Their kids went out on all-terrain vehicles, one of many pastimes in the park. Rafting, hiking and glacier-walking also are popular with summer visitors.

Catch a ride on a plane — or a dog sled

In the winter, snow machines and dog sleds are employed to get around the park.

Jon Nierenberg, a former Denali park ranger who now runs the EarthSong Lodge near the park with wife Karin, says folk from the "Lower 48" states love guided trips via dog sled.

He leads the way to a large kennel where two dozen dogs lie around in the unusually high 80-degree July heat.

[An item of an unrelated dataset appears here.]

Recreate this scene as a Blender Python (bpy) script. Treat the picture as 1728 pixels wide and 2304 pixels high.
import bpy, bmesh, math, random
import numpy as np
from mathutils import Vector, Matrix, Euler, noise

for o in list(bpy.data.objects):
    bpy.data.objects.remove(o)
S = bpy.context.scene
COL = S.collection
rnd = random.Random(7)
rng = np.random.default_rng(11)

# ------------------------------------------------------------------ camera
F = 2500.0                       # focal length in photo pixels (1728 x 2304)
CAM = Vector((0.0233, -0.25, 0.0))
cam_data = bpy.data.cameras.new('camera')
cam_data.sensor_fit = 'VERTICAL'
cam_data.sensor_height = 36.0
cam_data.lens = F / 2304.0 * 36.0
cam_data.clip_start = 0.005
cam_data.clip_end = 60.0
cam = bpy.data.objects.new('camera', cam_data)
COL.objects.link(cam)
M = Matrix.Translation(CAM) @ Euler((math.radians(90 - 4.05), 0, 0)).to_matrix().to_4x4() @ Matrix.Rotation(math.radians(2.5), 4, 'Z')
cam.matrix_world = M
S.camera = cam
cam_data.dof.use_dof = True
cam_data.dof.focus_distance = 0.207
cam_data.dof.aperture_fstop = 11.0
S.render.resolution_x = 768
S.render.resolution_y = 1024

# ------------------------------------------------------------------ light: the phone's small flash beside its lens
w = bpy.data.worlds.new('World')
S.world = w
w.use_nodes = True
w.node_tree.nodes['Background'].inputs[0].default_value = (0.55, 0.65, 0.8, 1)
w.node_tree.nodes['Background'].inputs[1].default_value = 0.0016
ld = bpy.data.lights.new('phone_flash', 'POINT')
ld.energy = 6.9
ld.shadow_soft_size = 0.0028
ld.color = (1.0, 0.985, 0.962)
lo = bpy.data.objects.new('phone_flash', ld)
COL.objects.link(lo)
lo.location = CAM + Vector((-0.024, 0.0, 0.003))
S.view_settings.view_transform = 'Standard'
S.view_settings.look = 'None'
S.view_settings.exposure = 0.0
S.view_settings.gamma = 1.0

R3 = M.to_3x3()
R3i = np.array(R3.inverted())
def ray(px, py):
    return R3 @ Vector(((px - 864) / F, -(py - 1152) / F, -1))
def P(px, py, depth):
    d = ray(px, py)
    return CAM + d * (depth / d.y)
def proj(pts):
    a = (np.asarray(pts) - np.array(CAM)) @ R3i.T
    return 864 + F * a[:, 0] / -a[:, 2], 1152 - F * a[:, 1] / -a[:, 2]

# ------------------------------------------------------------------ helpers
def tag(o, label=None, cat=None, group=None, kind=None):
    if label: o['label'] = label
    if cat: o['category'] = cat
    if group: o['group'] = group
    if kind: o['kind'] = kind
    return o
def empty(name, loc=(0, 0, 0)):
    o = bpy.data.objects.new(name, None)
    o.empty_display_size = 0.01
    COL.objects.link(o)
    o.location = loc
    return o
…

In Alaska, a good dog team is worth its weight in gold, he says. "In a bad storm, they can bring you home," he says.

His lead dog, 6-year-old Frodo, has an uncanny ability to sniff out a trail even when it's covered by feet of snow, Nierenberg says. "I wouldn't take $20,000 for him."

Down at the end of the Denali Park Road in Kantishna, small planes are the favored form of transport.

Bush pilots and tourists stay at LaHaie's Skyline Lodge, a simple multi-level wooden structure built on a hill facing magnificent scenery. Rooms are spare but comfortable and have no TVs or bathrooms. If you need a shower, you go to a communal bathroom in the main lodge. You want wine or beer, you bring it. Meals are cooked from scratch by Christina Blakely, who makes a mean coconut shrimp curry.

The lodge offers its flightseeing tours to non-guests, too. The cost: $195 a person for an hour of circling the almost-4-mile-high mountain at times when cloud coverage allows unobstructed views.

On this July night, the skies are blue, the plane swoops toward Denali and you feel as if you could reach out and touch it.

The five passengers, wearing headphones and communicating pilot-style via microphone, are enthralled.

"It was brilliant, a lifetime experience," says Graham Meyers of Melbourne, Australia. He's 66, and seeing Denali close up was "one of the best things I've ever done."

Other passengers nod in agreement before heading back up the hill to Skyline Lodge, to sit on the deck outside their rooms with cold glasses in their hands and savor the serenity of a Denali sundown.